-- Extracted data --
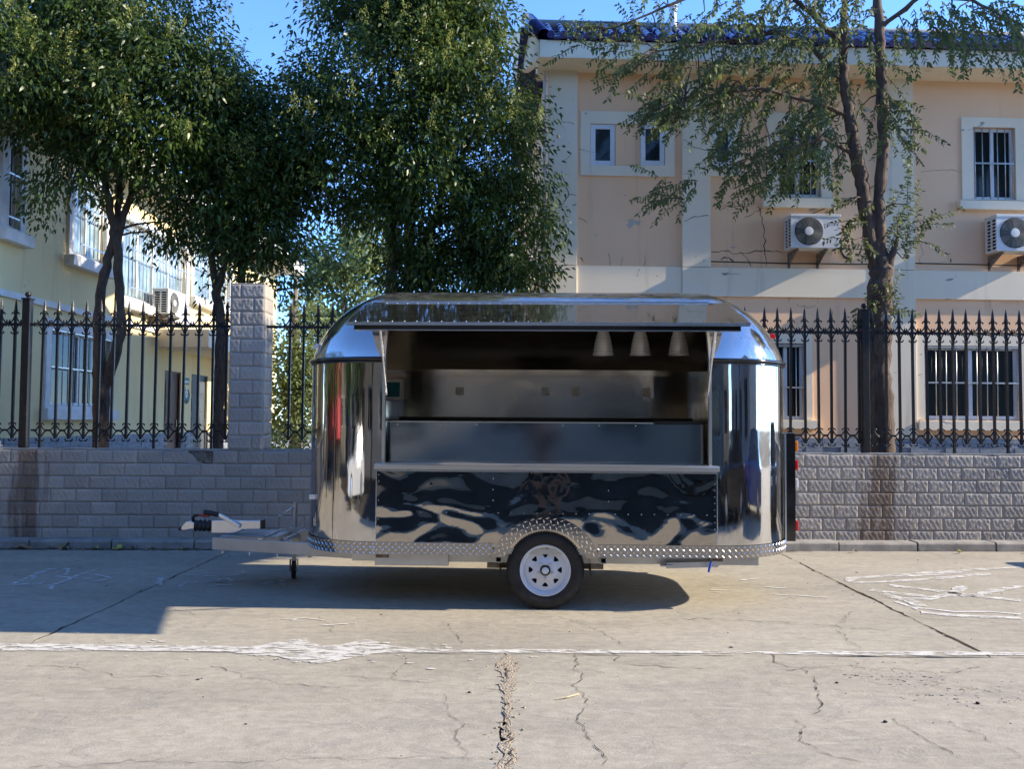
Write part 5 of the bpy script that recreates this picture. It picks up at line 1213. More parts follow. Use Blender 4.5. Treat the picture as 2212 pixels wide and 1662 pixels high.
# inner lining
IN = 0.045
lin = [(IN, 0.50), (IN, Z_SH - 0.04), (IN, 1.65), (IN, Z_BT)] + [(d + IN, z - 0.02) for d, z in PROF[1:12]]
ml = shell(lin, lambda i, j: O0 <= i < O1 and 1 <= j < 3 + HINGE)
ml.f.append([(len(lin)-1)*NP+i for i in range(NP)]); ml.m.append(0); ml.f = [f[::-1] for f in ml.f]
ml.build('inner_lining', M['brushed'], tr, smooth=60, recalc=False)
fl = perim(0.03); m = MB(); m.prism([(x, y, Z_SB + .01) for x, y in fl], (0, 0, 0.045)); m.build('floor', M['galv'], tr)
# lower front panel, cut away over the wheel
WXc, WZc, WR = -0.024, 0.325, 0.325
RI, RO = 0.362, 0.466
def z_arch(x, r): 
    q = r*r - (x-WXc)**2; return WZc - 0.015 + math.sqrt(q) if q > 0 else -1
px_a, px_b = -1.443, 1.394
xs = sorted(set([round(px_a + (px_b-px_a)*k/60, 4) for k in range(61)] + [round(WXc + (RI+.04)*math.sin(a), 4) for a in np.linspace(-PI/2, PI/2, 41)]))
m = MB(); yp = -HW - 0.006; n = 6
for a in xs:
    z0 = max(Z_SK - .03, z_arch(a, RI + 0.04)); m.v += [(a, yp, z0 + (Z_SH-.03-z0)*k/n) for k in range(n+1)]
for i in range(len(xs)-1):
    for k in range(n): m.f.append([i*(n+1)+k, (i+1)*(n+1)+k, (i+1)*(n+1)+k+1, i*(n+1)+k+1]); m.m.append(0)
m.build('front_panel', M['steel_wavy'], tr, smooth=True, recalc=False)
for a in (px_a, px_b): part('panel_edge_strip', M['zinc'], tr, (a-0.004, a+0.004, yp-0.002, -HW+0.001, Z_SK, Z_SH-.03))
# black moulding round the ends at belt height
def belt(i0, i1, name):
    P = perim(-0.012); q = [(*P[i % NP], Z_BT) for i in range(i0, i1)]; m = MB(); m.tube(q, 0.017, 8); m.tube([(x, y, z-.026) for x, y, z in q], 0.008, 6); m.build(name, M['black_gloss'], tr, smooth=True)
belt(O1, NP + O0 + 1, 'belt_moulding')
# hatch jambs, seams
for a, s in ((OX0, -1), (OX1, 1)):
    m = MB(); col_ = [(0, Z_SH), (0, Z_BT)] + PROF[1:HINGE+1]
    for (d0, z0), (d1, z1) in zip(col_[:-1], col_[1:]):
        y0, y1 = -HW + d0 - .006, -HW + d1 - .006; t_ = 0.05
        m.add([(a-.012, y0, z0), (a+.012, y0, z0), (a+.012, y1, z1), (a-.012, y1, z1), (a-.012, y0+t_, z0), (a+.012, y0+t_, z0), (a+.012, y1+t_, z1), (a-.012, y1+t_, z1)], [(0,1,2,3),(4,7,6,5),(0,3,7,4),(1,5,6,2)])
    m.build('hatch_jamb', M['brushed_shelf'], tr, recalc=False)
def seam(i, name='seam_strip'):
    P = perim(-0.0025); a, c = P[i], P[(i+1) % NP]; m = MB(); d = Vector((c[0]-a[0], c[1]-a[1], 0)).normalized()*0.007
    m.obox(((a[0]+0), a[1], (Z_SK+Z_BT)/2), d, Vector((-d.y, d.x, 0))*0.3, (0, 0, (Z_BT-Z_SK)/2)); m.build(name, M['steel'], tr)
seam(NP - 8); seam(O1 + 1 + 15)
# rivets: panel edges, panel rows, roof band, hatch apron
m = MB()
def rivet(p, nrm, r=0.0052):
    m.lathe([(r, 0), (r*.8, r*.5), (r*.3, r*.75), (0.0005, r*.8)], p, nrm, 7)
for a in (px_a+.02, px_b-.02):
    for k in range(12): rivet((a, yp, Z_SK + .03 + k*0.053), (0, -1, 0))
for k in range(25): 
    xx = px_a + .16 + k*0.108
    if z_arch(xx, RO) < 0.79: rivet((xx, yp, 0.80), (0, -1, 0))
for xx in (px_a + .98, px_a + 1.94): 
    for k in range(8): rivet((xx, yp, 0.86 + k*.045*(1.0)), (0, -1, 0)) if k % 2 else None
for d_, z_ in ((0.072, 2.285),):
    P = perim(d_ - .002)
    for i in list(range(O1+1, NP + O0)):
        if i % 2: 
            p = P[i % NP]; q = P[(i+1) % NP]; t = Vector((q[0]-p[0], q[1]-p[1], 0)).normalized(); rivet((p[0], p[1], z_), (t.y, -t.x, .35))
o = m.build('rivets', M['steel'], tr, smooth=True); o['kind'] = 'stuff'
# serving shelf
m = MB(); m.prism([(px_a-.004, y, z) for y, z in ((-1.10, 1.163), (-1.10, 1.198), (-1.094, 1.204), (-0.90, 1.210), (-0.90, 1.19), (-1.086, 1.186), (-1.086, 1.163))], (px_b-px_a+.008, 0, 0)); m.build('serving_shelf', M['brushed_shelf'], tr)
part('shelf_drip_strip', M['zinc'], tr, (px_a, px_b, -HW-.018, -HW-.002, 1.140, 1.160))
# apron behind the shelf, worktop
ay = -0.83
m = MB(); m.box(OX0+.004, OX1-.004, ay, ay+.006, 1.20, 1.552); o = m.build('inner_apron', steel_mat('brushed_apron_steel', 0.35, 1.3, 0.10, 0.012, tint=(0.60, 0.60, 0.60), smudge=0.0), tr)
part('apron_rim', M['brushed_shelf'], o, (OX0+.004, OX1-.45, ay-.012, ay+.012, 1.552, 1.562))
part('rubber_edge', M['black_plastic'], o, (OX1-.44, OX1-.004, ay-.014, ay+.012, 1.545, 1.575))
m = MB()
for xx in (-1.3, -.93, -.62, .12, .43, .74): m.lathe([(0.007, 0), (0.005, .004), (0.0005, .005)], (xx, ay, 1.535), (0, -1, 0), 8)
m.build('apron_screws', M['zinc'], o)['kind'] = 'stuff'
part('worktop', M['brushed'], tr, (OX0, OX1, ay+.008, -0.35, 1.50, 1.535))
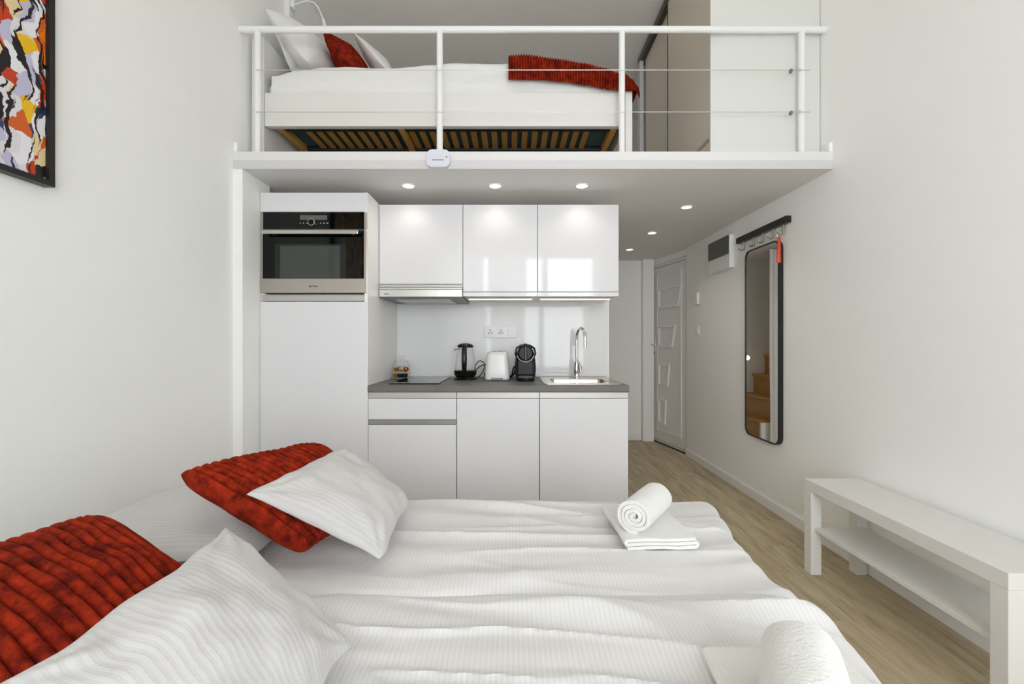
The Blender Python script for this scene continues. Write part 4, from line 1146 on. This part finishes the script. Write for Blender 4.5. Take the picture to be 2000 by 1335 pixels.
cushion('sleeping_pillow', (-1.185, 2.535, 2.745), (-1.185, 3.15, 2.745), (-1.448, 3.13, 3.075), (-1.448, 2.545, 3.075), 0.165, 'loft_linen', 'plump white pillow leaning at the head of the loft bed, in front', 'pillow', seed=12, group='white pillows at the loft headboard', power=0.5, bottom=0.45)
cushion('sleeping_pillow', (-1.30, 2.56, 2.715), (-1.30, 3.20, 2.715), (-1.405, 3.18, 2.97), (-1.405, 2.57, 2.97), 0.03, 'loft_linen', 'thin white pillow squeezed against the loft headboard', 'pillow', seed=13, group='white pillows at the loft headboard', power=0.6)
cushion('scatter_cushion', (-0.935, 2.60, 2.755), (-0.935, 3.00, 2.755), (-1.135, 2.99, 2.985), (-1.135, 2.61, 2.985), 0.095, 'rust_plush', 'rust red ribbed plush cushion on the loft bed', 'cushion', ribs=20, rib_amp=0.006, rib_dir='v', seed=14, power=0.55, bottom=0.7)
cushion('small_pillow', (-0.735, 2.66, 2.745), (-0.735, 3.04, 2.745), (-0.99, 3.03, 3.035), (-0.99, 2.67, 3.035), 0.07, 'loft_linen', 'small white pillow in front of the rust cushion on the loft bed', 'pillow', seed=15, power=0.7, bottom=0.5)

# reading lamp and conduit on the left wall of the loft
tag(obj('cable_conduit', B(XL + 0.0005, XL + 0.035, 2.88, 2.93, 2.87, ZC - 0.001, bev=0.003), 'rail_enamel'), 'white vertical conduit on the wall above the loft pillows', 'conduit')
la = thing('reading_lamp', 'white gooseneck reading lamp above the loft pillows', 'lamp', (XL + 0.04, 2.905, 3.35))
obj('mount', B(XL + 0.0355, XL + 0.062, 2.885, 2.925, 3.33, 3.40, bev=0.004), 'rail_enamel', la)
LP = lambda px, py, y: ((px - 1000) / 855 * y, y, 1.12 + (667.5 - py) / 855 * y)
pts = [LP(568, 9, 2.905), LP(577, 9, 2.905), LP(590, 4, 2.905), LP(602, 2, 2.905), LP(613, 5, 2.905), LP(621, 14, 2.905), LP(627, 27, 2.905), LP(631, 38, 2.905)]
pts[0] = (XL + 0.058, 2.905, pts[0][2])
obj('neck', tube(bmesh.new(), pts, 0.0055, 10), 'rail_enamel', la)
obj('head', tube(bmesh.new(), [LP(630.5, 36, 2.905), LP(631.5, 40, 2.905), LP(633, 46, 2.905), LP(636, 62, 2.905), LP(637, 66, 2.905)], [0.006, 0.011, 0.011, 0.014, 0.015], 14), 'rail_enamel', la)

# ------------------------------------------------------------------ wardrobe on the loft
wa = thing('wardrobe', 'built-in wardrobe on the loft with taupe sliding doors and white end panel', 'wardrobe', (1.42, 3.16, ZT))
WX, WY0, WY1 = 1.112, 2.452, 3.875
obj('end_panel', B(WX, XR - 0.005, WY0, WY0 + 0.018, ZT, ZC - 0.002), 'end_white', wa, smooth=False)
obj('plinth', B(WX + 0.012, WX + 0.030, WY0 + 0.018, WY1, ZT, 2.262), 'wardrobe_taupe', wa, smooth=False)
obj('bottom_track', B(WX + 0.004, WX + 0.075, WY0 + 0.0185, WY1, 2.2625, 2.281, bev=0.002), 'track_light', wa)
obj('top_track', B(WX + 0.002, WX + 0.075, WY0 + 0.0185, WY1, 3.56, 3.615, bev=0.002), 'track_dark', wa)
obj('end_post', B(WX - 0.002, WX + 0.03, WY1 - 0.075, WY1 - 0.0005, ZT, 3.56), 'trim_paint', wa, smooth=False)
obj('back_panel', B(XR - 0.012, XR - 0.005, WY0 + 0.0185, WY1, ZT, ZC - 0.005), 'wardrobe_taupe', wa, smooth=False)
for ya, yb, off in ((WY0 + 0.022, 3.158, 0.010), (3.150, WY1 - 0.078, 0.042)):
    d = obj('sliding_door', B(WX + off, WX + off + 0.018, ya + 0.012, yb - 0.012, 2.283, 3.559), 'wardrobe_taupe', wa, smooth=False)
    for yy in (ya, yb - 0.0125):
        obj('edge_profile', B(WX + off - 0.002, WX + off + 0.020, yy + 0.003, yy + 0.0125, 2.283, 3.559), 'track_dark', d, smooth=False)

-- Given task --
Copy out only the lines above from the one with "The Blender Python" to the one with "seed=15, power=0.7, bottom=0.5)", inclusive, exactly as they stand.

-- Full response --
The Blender Python script for this scene continues. Write part 4, from line 1146 on. This part finishes the script. Write for Blender 4.5. Take the picture to be 2000 by 1335 pixels.
cushion('sleeping_pillow', (-1.185, 2.535, 2.745), (-1.185, 3.15, 2.745), (-1.448, 3.13, 3.075), (-1.448, 2.545, 3.075), 0.165, 'loft_linen', 'plump white pillow leaning at the head of the loft bed, in front', 'pillow', seed=12, group='white pillows at the loft headboard', power=0.5, bottom=0.45)
cushion('sleeping_pillow', (-1.30, 2.56, 2.715), (-1.30, 3.20, 2.715), (-1.405, 3.18, 2.97), (-1.405, 2.57, 2.97), 0.03, 'loft_linen', 'thin white pillow squeezed against the loft headboard', 'pillow', seed=13, group='white pillows at the loft headboard', power=0.6)
cushion('scatter_cushion', (-0.935, 2.60, 2.755), (-0.935, 3.00, 2.755), (-1.135, 2.99, 2.985), (-1.135, 2.61, 2.985), 0.095, 'rust_plush', 'rust red ribbed plush cushion on the loft bed', 'cushion', ribs=20, rib_amp=0.006, rib_dir='v', seed=14, power=0.55, bottom=0.7)
cushion('small_pillow', (-0.735, 2.66, 2.745), (-0.735, 3.04, 2.745), (-0.99, 3.03, 3.035), (-0.99, 2.67, 3.035), 0.07, 'loft_linen', 'small white pillow in front of the rust cushion on the loft bed', 'pillow', seed=15, power=0.7, bottom=0.5)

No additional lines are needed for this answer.